Task prompt
Only the lines from the line containing "Write the bpy" through the line containing "S.camera = cam" should be reproduced, please, with no pictures.

------ Data section

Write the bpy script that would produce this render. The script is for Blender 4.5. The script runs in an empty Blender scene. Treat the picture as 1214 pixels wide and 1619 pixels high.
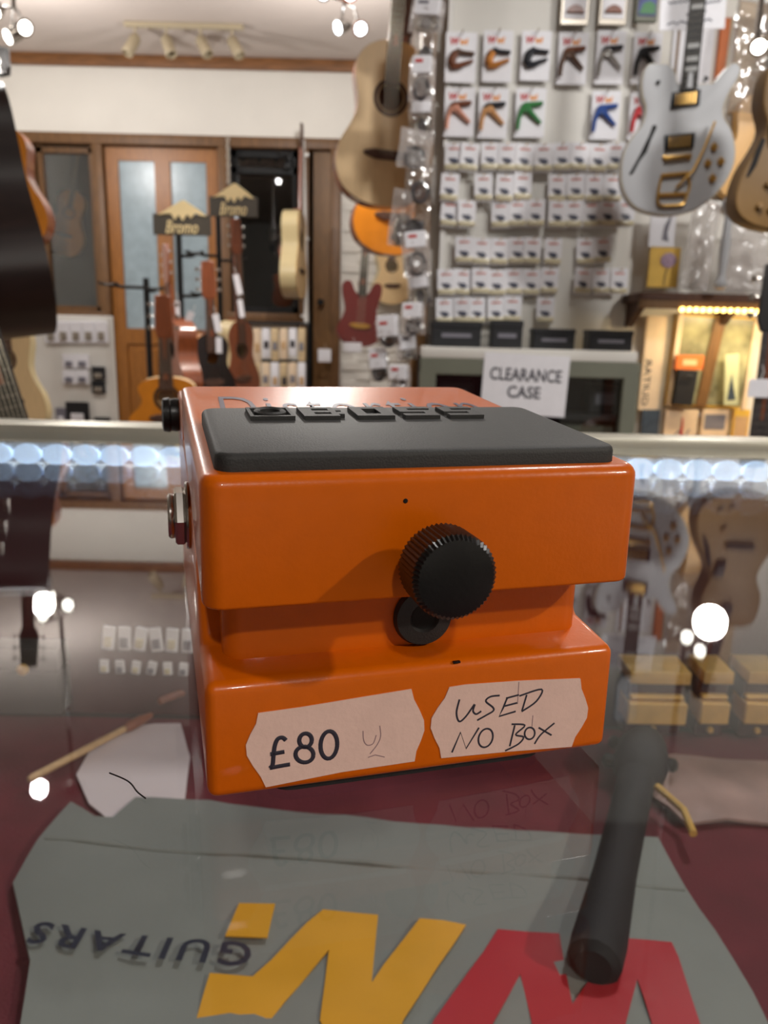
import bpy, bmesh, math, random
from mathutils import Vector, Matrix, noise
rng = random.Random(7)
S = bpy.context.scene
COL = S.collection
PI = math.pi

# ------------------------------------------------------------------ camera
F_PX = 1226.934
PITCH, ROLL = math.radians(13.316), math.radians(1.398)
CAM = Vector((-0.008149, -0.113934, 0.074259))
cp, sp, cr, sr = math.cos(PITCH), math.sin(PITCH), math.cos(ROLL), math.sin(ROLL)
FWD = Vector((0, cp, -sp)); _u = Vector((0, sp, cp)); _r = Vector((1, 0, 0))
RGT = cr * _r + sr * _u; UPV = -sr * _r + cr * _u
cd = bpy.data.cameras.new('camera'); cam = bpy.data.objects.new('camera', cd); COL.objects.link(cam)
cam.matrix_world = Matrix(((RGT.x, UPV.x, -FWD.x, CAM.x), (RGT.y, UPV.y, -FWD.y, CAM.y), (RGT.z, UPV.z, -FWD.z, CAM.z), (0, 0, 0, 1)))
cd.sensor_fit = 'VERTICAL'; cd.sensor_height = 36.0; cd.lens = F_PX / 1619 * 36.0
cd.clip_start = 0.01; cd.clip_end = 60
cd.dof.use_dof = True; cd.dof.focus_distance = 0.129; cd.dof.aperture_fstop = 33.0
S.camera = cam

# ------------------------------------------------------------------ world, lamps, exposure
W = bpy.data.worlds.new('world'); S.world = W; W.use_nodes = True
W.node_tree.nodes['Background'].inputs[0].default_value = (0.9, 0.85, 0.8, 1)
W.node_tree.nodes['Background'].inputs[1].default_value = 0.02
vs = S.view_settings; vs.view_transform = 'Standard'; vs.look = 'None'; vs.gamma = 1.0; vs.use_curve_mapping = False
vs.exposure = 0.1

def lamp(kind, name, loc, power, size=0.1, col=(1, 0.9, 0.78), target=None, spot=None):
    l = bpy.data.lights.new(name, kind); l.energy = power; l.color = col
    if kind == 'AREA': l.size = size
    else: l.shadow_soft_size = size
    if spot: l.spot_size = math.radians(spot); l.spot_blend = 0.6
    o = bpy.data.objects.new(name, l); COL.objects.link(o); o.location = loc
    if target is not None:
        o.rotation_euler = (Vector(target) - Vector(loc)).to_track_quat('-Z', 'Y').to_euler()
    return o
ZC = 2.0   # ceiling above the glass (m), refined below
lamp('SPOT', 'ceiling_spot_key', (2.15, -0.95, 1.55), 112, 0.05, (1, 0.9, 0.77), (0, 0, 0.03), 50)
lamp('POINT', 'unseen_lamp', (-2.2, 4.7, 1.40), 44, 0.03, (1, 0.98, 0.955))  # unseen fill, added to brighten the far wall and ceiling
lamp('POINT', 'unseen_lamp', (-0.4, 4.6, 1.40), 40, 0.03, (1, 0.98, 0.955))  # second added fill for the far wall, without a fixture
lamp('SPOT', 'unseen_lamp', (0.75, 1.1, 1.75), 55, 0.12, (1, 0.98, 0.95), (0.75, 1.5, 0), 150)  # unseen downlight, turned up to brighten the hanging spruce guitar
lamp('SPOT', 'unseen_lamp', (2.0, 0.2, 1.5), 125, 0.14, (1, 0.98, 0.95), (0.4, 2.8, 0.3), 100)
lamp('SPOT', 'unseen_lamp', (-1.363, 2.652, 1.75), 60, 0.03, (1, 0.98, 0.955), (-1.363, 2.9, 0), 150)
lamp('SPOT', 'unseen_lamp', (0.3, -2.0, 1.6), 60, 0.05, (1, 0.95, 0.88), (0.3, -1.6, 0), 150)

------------
------ Data section

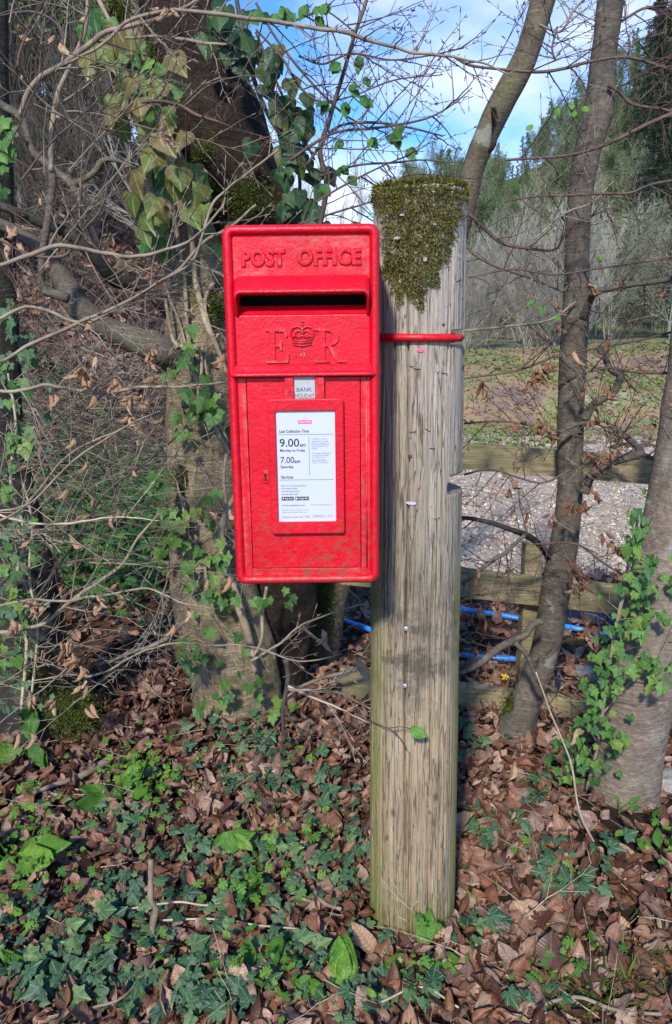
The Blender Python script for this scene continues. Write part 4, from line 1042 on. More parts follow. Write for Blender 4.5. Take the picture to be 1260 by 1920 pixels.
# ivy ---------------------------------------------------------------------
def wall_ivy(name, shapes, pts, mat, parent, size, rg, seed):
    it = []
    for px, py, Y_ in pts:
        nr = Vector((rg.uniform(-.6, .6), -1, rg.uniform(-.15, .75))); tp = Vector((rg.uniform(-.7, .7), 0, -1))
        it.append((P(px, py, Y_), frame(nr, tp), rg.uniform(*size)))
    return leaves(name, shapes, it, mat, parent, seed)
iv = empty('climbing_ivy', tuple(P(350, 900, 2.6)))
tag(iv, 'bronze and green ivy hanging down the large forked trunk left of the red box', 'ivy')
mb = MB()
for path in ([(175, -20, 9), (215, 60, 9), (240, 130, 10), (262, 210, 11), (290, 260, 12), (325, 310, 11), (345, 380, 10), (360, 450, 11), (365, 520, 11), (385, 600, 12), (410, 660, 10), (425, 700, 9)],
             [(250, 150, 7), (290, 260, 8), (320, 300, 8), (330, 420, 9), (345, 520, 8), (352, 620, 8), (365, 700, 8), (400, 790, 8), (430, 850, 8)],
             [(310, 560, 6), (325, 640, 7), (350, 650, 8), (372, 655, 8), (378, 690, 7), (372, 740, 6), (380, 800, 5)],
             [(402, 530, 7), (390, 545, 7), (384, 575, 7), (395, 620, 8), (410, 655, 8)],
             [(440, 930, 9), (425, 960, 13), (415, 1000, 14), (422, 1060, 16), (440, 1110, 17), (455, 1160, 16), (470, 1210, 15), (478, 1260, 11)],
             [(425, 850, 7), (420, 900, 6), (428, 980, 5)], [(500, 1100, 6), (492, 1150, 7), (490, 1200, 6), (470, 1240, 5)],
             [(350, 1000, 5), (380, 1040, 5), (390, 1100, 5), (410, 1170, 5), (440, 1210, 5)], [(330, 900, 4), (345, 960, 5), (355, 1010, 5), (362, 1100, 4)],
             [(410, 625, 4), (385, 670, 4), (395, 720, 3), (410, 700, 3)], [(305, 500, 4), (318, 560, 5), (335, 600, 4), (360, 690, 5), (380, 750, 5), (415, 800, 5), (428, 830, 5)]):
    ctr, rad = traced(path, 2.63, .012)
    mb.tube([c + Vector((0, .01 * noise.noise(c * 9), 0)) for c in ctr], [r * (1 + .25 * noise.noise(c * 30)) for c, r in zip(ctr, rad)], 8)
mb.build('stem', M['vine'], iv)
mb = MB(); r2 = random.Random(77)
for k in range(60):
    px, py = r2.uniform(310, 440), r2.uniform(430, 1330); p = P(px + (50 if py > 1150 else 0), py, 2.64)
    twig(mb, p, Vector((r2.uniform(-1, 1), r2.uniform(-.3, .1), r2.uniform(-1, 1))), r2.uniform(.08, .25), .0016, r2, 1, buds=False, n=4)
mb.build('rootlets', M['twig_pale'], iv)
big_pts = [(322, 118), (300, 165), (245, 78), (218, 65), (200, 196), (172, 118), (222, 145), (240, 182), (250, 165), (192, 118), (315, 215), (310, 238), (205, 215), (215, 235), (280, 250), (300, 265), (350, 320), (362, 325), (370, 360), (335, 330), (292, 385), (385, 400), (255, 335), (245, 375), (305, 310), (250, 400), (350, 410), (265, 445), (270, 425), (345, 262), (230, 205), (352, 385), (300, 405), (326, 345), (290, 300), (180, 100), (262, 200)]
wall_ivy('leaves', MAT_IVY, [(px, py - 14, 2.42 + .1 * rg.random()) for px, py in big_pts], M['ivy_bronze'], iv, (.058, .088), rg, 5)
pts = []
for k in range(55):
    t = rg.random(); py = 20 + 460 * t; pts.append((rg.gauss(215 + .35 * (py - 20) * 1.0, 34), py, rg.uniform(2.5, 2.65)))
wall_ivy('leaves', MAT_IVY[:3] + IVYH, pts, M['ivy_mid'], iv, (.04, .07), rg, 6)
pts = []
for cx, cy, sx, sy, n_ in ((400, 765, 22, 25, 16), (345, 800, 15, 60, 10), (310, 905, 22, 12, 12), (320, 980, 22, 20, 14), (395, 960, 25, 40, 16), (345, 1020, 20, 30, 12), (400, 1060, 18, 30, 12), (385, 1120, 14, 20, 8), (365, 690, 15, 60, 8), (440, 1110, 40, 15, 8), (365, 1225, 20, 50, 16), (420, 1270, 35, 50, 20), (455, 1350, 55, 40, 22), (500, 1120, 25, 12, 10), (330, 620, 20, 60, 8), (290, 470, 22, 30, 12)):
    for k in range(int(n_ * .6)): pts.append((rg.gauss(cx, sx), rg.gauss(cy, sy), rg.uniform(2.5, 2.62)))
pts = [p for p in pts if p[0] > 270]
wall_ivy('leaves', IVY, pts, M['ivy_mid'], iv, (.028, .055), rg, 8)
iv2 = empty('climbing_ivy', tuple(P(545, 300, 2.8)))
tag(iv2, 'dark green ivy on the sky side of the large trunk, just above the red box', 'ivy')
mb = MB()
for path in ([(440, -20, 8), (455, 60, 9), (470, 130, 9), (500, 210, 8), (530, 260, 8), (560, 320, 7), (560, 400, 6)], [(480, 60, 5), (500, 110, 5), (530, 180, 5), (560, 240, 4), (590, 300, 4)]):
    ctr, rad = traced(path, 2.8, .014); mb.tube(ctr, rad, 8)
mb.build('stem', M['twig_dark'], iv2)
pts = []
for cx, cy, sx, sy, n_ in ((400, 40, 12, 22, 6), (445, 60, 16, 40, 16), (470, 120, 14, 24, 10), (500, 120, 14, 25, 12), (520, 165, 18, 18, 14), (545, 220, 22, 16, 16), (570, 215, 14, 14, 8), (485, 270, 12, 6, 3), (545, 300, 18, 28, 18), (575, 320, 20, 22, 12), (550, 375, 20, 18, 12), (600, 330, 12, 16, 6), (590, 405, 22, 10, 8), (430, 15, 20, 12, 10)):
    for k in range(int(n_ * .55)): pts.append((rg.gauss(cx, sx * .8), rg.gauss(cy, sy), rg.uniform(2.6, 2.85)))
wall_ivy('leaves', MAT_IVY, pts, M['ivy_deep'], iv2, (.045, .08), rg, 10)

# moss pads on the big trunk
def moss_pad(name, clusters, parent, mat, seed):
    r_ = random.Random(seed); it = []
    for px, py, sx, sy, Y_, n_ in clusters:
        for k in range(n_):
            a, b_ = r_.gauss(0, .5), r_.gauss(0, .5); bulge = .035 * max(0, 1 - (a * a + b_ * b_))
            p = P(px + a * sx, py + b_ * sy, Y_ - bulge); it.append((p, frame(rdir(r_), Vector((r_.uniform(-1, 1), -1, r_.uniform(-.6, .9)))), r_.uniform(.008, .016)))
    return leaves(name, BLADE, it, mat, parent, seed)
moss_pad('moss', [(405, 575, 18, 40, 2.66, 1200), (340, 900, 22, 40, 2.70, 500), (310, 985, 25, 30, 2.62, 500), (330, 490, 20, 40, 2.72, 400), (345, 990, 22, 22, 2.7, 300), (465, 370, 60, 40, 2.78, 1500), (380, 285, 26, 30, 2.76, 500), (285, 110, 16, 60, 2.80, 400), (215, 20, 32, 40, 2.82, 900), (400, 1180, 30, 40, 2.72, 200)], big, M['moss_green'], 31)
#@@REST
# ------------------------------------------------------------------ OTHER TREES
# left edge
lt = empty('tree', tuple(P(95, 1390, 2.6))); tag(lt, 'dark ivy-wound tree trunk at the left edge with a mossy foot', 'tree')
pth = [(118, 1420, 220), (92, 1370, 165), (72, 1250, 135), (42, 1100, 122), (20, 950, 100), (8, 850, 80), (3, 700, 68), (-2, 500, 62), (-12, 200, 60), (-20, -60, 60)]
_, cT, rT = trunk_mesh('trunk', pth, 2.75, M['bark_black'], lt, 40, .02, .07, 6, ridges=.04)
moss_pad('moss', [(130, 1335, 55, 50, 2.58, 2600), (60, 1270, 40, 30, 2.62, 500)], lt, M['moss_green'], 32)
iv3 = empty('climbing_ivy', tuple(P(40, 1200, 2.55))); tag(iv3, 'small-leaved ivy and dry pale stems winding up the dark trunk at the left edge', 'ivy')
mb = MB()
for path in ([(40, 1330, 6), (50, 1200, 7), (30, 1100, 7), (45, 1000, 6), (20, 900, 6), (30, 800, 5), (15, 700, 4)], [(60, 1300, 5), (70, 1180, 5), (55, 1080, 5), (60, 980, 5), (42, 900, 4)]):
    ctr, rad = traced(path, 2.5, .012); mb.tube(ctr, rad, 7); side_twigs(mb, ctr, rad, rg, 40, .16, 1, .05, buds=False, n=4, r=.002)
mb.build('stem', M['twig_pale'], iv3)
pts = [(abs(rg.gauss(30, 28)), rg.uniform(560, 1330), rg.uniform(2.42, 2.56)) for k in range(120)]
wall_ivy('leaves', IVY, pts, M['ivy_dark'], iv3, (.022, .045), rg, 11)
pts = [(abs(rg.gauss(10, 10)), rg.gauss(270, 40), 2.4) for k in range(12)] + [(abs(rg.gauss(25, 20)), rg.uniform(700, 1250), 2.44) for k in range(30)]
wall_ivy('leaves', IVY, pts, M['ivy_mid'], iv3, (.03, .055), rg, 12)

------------

Reply to the exercise
Write the bpy script that would produce this render. The script is for Blender 4.5. The script runs in an empty Blender scene. Treat the picture as 1214 pixels wide and 1619 pixels high.
import bpy, bmesh, math, random
from mathutils import Vector, Matrix, noise
rng = random.Random(7)
S = bpy.context.scene
COL = S.collection
PI = math.pi

# ------------------------------------------------------------------ camera
F_PX = 1226.934
PITCH, ROLL = math.radians(13.316), math.radians(1.398)
CAM = Vector((-0.008149, -0.113934, 0.074259))
cp, sp, cr, sr = math.cos(PITCH), math.sin(PITCH), math.cos(ROLL), math.sin(ROLL)
FWD = Vector((0, cp, -sp)); _u = Vector((0, sp, cp)); _r = Vector((1, 0, 0))
RGT = cr * _r + sr * _u; UPV = -sr * _r + cr * _u
cd = bpy.data.cameras.new('camera'); cam = bpy.data.objects.new('camera', cd); COL.objects.link(cam)
cam.matrix_world = Matrix(((RGT.x, UPV.x, -FWD.x, CAM.x), (RGT.y, UPV.y, -FWD.y, CAM.y), (RGT.z, UPV.z, -FWD.z, CAM.z), (0, 0, 0, 1)))
cd.sensor_fit = 'VERTICAL'; cd.sensor_height = 36.0; cd.lens = F_PX / 1619 * 36.0
cd.clip_start = 0.01; cd.clip_end = 60
cd.dof.use_dof = True; cd.dof.focus_distance = 0.129; cd.dof.aperture_fstop = 33.0
S.camera = cam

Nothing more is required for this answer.